►

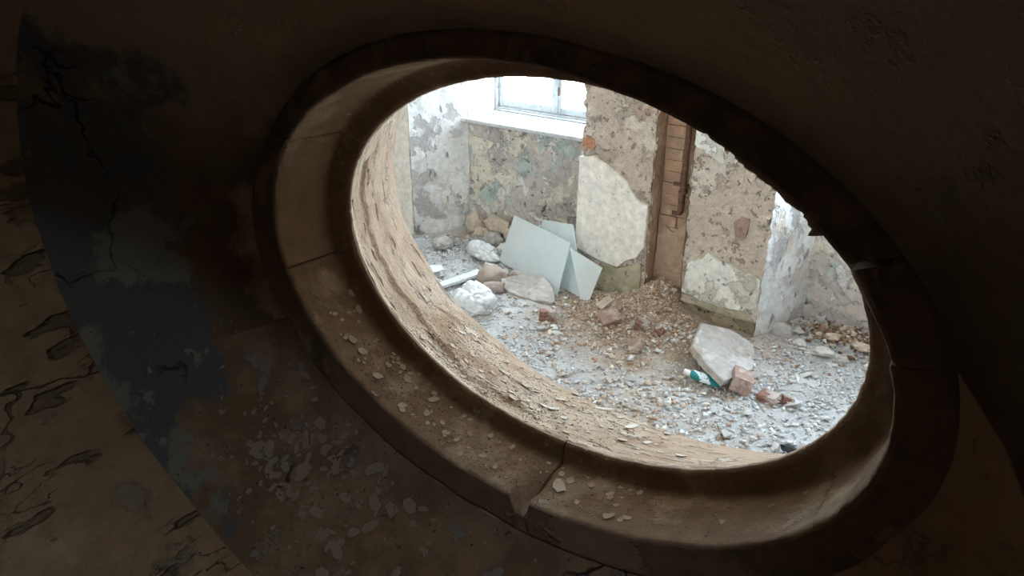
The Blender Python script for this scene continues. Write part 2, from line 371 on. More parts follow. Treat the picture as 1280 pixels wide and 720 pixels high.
# moulding ring: separate blocks with open joints
def moulding_block(t0, t1, da=0.0, seed=0):
    n = max(8, int((t1 - t0) * 2.2)); th0, th1 = R(t0), R(t1)
    pr = [(.484, .8985, .2), (.486, .893, .3)] + seg((.492, .8885), (.531, .8785), 6, .5, .7) + seg((.536 + da, .874), (.541 + da, .769), 14, .8, .9) + [(.544 + da, .763, .8)] + seg((.550 + da, .762), (.598, .768), 8, .7, .8) + [(.606, .775, .3), (.640, .80, 0)]
    def fix(th, j):
        d = math.degrees(th) % 360; v = 0
        k = min(abs(math.degrees(th) - t0), abs(math.degrees(th) - t1))
        if 8 <= j <= 24: v += .004 * max(0, 1 - k / 1.0) ** 2
        q_ = abs((math.degrees(th) + 85.6)); dep = max(0, (j - 13) / 10) if j <= 25 else max(0, 1 - (j - 25) / 8)
        v += .045 * min(1, dep) * max(0, min(1, (2.0 + .5 * fbm((th * 60, j * .3, 1), 3) - q_) / .5))
        if 8 <= j <= 24: v += 0                      # chipped arrises at the joints
        if j <= 2: v += (rim_a(th) - .486)
        elif j <= 9: v += (rim_a(th) - .486) * .5 * (1 - (j - 2) / 8)
        if j >= len(pr) - 11: v += gx(th) * (j - len(pr) + 11) / 8 if j < len(pr) - 2 else gx(th)
        if 20 <= j <= 24: v += .006 * max(0, fbm((math.cos(th) * 9, math.sin(th) * 9, seed), 3))
        return v
    rows = lathe_pts(pr, .008, 7, fix, 20, n, th0, th1)
    m = len(rows); v = [p for r in rows for p in r]; f = []
    for j in range(m - 1):
        for k in range(n - 1):
            a = j * n + k; f.append((a, a + 1, a + n + 1, a + n))
    back0 = [oval(.63, th0 + (th1 - th0) * k / (n - 1), .8985) for k in range(n)]
    b = len(v); v += back0
    for k in range(n - 1):
        f.append((b + k, b + k + 1, k + 1, k)); f.append(((m - 1) * n + k, (m - 1) * n + k + 1, b + k + 1, b + k))
    f.append(tuple([j * n for j in range(m)] + [b])); f.append(tuple([b + n - 1] + [j * n + n - 1 for j in range(m)][::-1]))
    me = mesh('moulding_block', v, f, True)
    me.materials.append(M['ledge']); me.materials.append(M['riser_shade'])
    for q in range(25 * (n - 1), (m - 1) * (n - 1)): me.polygons[q].material_index = 1
    me.polygons[len(f) - 1].use_smooth = False; me.polygons[len(f) - 2].use_smooth = False
    return link('moulding_block', me, wf, [])
for t0, t1, da, sd in [(-165.8, -84.9, .001, 1), (-84.6, -27, 0, 2), (-26.95, 14, .0, 3), (14.05, 30.4, .001, 4), (31.4, 56.8, -.001, 5), (56.85, 103, 0, 6), (103.05, 150, 0, 7), (150.1, 194, .0005, 8)]:
    moulding_block(t0, t1, da, sd)

# ------------------------------------------------------------------ room shell
def grid(name, origin, ux, uz, nx, nz, disp, m, parent, seed=0, freq=4.0, edge=None, kind=None):
    o = Vector(origin); ux = Vector(ux); uz = Vector(uz); nrm = ux.cross(uz).normalized()
    v, f = [], []
    for j in range(nz + 1):
        for i in range(nx + 1):
            p = o + ux * (i / nx) + uz * (j / nz)
            q = p * freq + Vector((seed, seed, seed))
            d = disp * fbm(q, 5)
            p2 = p + nrm * d
            if edge and (i in (0, nx)):
                p2 += ux.normalized() * edge * fbm(q * 2.5 + Vector((3, 9, 1)), 4)
            v.append(p2)
    for j in range(nz):
        for i in range(nx):
            a = j * (nx + 1) + i; f.append((a, a + 1, a + nx + 2, a + nx + 1))
    ob = link(name, mesh(name, v, f, True), parent, [m])
    if kind: ob['kind'] = kind
    return ob
wb = empty('wall_back', (0, 0, 0), 'structure')
PY, NY, WY = 3.80, 4.20, 4.60
def prism(name, poly, z0, z1, m, parent):
    n = len(poly); v = [(x, y, z0) for x, y in poly] + [(x, y, z1) for x, y in poly]
    f = [(i, (i + 1) % n, n + (i + 1) % n, n + i) for i in range(n)] + [tuple(range(n))[::-1], tuple(range(n, 2 * n))]
    bm = bmesh.new(); bv = [bm.verts.new(p) for p in v]
    for q in f: bm.faces.new([bv[i] for i in q])
    return link(name, from_bm(name, bm), parent, [m])
# masonry cores
prism('left_pier', [(-6, 3.815), (-3.99, 3.815), (-3.755, 4.2), (-3.80, 4.8), (-6, 4.8)], 0, 3.2, M['green_wall'], wb)
prism('pillar_core', [(-2.44, 3.83), (-1.97, 3.83), (-1.97, 3.945), (-1.71, 3.945), (-1.71, 3.83), (-1.255, 3.83), (-1.115, 4.2), (-1.10, 4.8), (-2.60, 4.8), (-2.60, 4.2)], 0, 3.2, M['footing'], wb)
prism('right_pier', [(.30, 3.8), (2.5, 3.8), (2.5, 4.8), (.15, 4.8), (.15, 4.2)], 0, 3.2, M['white_wall'], wb)
prism('lintel', [(-6, 4.2), (2.5, 4.2), (2.5, 4.8), (-6, 4.8)], 2.55, 3.2, M['white_wall'], wb)
box('parapet', -3.76, -2.59, 4.23, 4.8, 0, .855, M['green_wall'], wb)
box('parapet', -1.12, .17, 4.23, 4.8, 0, .855, M['green_wall'], wb)
# visible plaster faces with relief
grid('left_pier_face', (-6, 3.80, 0), (2.02, 0, 0), (0, 0, 3.2), 120, 160, .015, M['cream'], wb, 3)
grid('niche_cheek', (-3.98, 3.805, 0), (.235, .395, 0), (0, 0, 3.2), 50, 260, .02, M['white_wall'], wb, 6)
grid('window_cheek', (-3.745, 4.2, .88), (-.055, .42, 0), (0, 0, 1.67), 36, 120, .025, M['window_wall'], wb, 9)
grid('niche_back', (-3.76, 4.2, 0), (1.2, 0, 0), (0, 0, .86), 130, 100, .03, M['green_wall'], wb, 12)
grid('niche_back', (-1.115, 4.2, 0), (1.3, 0, 0), (0, 0, .86), 120, 90, .03, M['green_wall'], wb, 15)
grid('pillar_cheek', (-1.243, 3.81, 0), (.14, .40, 0), (0, 0, 3.2), 40, 260, .025, M['white_wall'], wb, 18)
grid('pillar_left_face', (-2.445, 3.80, 0), (.49, 0, 0), (0, 0, 3.2), 80, 420, .03, M['render'], wb, 21, 6, .05)
grid('pillar_right_face', (-1.72, 3.80, .10), (.48, 0, 0), (0, 0, 3.1), 80, 420, .03, M['render'], wb, 24, 6, .05)
grid('recess_cheek', (-1.957, 3.79, 0), (-.01, .155, 0), (0, 0, 3.2), 16, 260, .015, M['mortar'], wb, 27)
grid('recess_cheek', (-1.718, 3.95, 0), (-.0, -.16, 0), (0, 0, 3.2), 16, 260, .015, M['mortar'], wb, 29)
# bricks at the back of the recess
rb = random.Random(4)
zc = .02
for c in range(27):
    h = .068
    cuts = [-1.962, -1.962 + (.115 if c % 2 else .175), -1.712]
    for a, b in zip(cuts, cuts[1:]):
        y = 3.930 + rb.uniform(-.006, .008)
        bo = box('brick', a + .001, b - .001, y, 3.99, zc, zc + h - .002, M['brickdust'], wb, .002)
    zc += h
# proud plaster patches (defined below)
def patch(name, poly, y, thick, m, seed=0, amp=.012, relief=.004, parent=wb):
    """irregular plaster sheet on the y = const face, poly in (x, z)"""
    pts = []
    n = len(poly)
    for i in range(n):
        a, b = Vector((poly[i][0], poly[i][1], 0)), Vector((poly[(i + 1) % n][0], poly[(i + 1) % n][1], 0))
        k = max(2, int((b - a).length / .012))
        for s in range(k):
            p = a.lerp(b, s / k); q = p * 14 + Vector((seed, seed, 0))
            pts.append(p + Vector((amp * fbm(q, 4), amp * fbm(q + Vector((9, 4, 2)), 4), 0)))
    c = sum(pts, Vector()) / len(pts); n = len(pts); v, f = [], []
    for s in (1.0, .985, .8, .6, .4, .2):
        for p in pts:
            p2 = c + (p - c) * s
            v.append((p2.x, y - thick * (1 if s < 1 else .75) + relief * fbm((p2.x * 12, p2.y * 12, seed), 4), p2.y))
    for r in range(5):
        for k in range(n): f.append((r * n + k, r * n + (k + 1) % n, (r + 1) * n + (k + 1) % n, (r + 1) * n + k))
    v.append((c.x, y - thick, c.y)); ci = len(v) - 1
    for k in range(n): f.append((5 * n + k, 5 * n + (k + 1) % n, ci))
    b0 = len(v)
    for p in pts: v.append((p.x, y + .012, p.y))
    for k in range(n): f.append((b0 + k, b0 + (k + 1) % n, (k + 1) % n, k))
    return link(name, mesh(name, v, f), parent, [m])
patch('mud_smear', [(-1.965, -.02), (-1.962, .30), (-1.957, .44), (-1.91, .50), (-1.85, .47), (-1.79, .53), (-1.75, .57), (-1.722, .60), (-1.715, .30), (-1.712, -.02)], 3.925, .014, M['mortar'], 31, .012, .012)
patch('plaster_patch', [(-2.462, .868), (-2.36, .885), (-2.254, .845), (-2.17, .80), (-2.096, .735), (-2.04, .665), (-1.972, .645), (-1.965, .50), (-1.975, .375), (-2.02, .30), (-2.06, .285), (-2.155, .205), (-2.30, .225), (-2.470, .265)], 3.80, .020, M['cream'], 2)
patch('plaster_patch', [(-1.68, .36), (-1.61, .40), (-1.557, .45), (-1.50, .42), (-1.44, .41), (-1.33, .385), (-1.246, .36), (-1.248, .19), (-1.33, .15), (-1.45, .14), (-1.58, .145), (-1.70, .17), (-1.69, .27)], 3.80, .022, M['low_patch'], 5, .012, .012)
patch('plaster_patch', [(-1.712, 1.55), (-1.715, 1.05), (-1.64, 1.01), (-1.55, .97), (-1.47, .98), (-1.42, 1.03), (-1.38, 1.2), (-1.4, 1.6)], 3.80, .018, M['low_patch'], 8)
patch('plaster_patch', [(-2.36, .02), (-2.36, .14), (-2.28, .19), (-2.155, .20), (-2.06, .24), (-1.99, .27), (-1.985, .12), (-2.0, .01)], 3.80, .012, M['damp'], 11)
patch('plaster_patch', [(-3.74, .42), (-3.70, .62), (-3.5, .60), (-3.30, .50), (-3.34, .40), (-3.5, .44), (-3.62, .36)], 4.205, .012, M['green_wall'], 14)
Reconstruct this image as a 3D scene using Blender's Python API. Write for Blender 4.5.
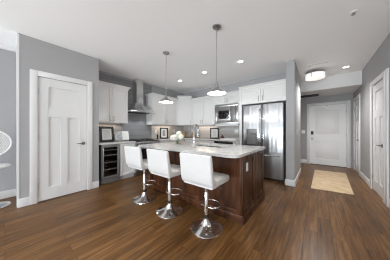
import bpy, bmesh, math, random
from mathutils import Vector, Matrix
random.seed(7)
for o in list(bpy.data.objects): bpy.data.objects.remove(o)
S = bpy.context.scene
COL = S.collection
PI = math.pi

# ---------------------------------------------------------------- camera, world, lights, exposure
cam = bpy.data.objects.new('camera', bpy.data.cameras.new('camera')); COL.objects.link(cam)
cam.location = (0, 0, 1.2)
cam.rotation_euler = (PI / 2, 0, math.atan2(123, 153))
cam.data.sensor_width = 36; cam.data.lens = 153 / 390 * 36
cam.data.clip_start = .05; cam.data.clip_end = 100
cam.data.shift_y = .0008
S.camera = cam
W = bpy.data.worlds.new('daylight'); S.world = W; W.use_nodes = True
W.node_tree.nodes['Background'].inputs[0].default_value = (.86, .93, 1, 1)
W.node_tree.nodes['Background'].inputs[1].default_value = .9
S.view_settings.view_transform = 'Standard'; S.view_settings.look = 'None'
S.view_settings.gamma = 1; S.view_settings.use_curve_mapping = False
S.view_settings.exposure = 0.0
S.cycles.max_bounces = 12; S.cycles.diffuse_bounces = 8
S.cycles.sample_clamp_indirect = 6; S.cycles.filter_width = 1.15

def area(name, loc, rot, sx, sy, power, col=(1, 1, 1), spread=180):
    l = bpy.data.lights.new(name, 'AREA'); l.shape = 'RECTANGLE'; l.size = sx; l.size_y = sy
    l.energy = power; l.color = col; l.spread = math.radians(spread)
    o = bpy.data.objects.new(name, l); COL.objects.link(o); o.location = loc; o.rotation_euler = rot
    return o
DAY = (.875, .95, 1)
# daylight coming in through the living-room windows behind the camera
for wx in (-3.55, -2.25, -.95, .35, 1.5):
    area('window_daylight', (wx, -5.55, .45), (PI / 2 + (.55 if wx == .35 else 1.15), 0, 0), .80, .7, 126, DAY)
# and through the glazed balcony opening in the living room's left wall
area('balcony_daylight', (-4.05, -3.6, .45), (PI / 2 + 1.15, 0, -PI / 2), 1.9, .6, 40, DAY)

def point(name, loc, power, r=.04, col=(1, .97, .945)):
    l = bpy.data.lights.new(name, 'POINT'); l.energy = power; l.shadow_soft_size = r; l.color = col
    o = bpy.data.objects.new(name, l); COL.objects.link(o); o.location = loc
def spot(name, loc, power, ang=120, r=.05, col=(1, .97, .945)):
    l = bpy.data.lights.new(name, 'SPOT'); l.energy = power; l.shadow_soft_size = r; l.color = col
    l.spot_size = math.radians(ang); l.spot_blend = .8
    o = bpy.data.objects.new(name, l); COL.objects.link(o); o.location = loc

# ---------------------------------------------------------------- materials
def mat(name, col, rough=.5, metal=0., noise=0., nscale=8., nstretch=(1, 1, 1), bump=0., bscale=40., bstretch=(1, 1, 1), coat=0., emit=None, estr=0., spec=.5, trans=0., ior=1.45):
    m = bpy.data.materials.new(name); m.use_nodes = True
    nt = m.node_tree; b = nt.nodes['Principled BSDF']
    b.inputs['Base Color'].default_value = (*col, 1); b.inputs['Roughness'].default_value = rough
    b.inputs['Metallic'].default_value = metal; b.inputs['Coat Weight'].default_value = coat
    b.inputs['Specular IOR Level'].default_value = spec
    b.inputs['Transmission Weight'].default_value = trans; b.inputs['IOR'].default_value = ior
    if emit: b.inputs['Emission Color'].default_value = (*emit, 1); b.inputs['Emission Strength'].default_value = estr
    tc = nt.nodes.new('ShaderNodeTexCoord')
    if noise:
        mp = nt.nodes.new('ShaderNodeMapping'); mp.inputs['Scale'].default_value = nstretch
        n = nt.nodes.new('ShaderNodeTexNoise'); n.inputs['Scale'].default_value = nscale; n.inputs['Detail'].default_value = 6
        r = nt.nodes.new('ShaderNodeMix'); r.data_type = 'RGBA'
        r.inputs['A'].default_value = (*[max(0, c * (1 - noise)) for c in col], 1)
        r.inputs['B'].default_value = (*[min(1, c * (1 + noise)) for c in col], 1)
        nt.links.new(tc.outputs['Object'], mp.inputs[0]); nt.links.new(mp.outputs[0], n.inputs['Vector'])
        nt.links.new(n.outputs['Fac'], r.inputs['Factor']); nt.links.new(r.outputs['Result'], b.inputs['Base Color'])
    if bump:
        mp = nt.nodes.new('ShaderNodeMapping'); mp.inputs['Scale'].default_value = bstretch
        n = nt.nodes.new('ShaderNodeTexNoise'); n.inputs['Scale'].default_value = bscale; n.inputs['Detail'].default_value = 3
        bp = nt.nodes.new('ShaderNodeBump'); bp.inputs['Strength'].default_value = bump; bp.inputs['Distance'].default_value = .01
        nt.links.new(tc.outputs['Object'], mp.inputs[0]); nt.links.new(mp.outputs[0], n.inputs['Vector'])
        nt.links.new(n.outputs['Fac'], bp.inputs['Height']); nt.links.new(bp.outputs[0], b.inputs['Normal'])
    return m
M = {}
M['wall'] = mat('grey wall paint', (.37, .37, .375), .75, noise=.02, nscale=3, bump=.03, bscale=200)
M['ceiling'] = mat('white ceiling paint', (.95, .95, .95), .9, noise=.01, bump=.03, bscale=150)
M['trim'] = mat('white trim paint', (.74, .74, .74), .35, noise=.01, nscale=4)
M['door'] = mat('white door paint', (.73, .73, .73), .35, noise=.01, nscale=4)
M['door_lit'] = mat('white door paint lightened as if lit', (.86, .86, .86), .4, noise=.01, nscale=4)  # same white as other doors, lightened in colour to stand in for hall light
M['hoodlens'] = mat('small lit hood lens', (.8, .8, .8), .4, emit=(.95, .98, 1), estr=.6)
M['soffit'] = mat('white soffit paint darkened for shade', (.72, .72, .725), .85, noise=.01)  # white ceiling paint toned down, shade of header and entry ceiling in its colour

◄

● **Your objective**: Output exactly the lines from the one containing "Reconstruct this image" through the one containing "PI = math.pi", both included, and nothing else; leave out any pictures.

● **Full output**:
Reconstruct this image as a 3D scene using Blender's Python API. Write for Blender 4.5.
import bpy, bmesh, math, random
from mathutils import Vector, Matrix
random.seed(7)
for o in list(bpy.data.objects): bpy.data.objects.remove(o)
S = bpy.context.scene
COL = S.collection
PI = math.pi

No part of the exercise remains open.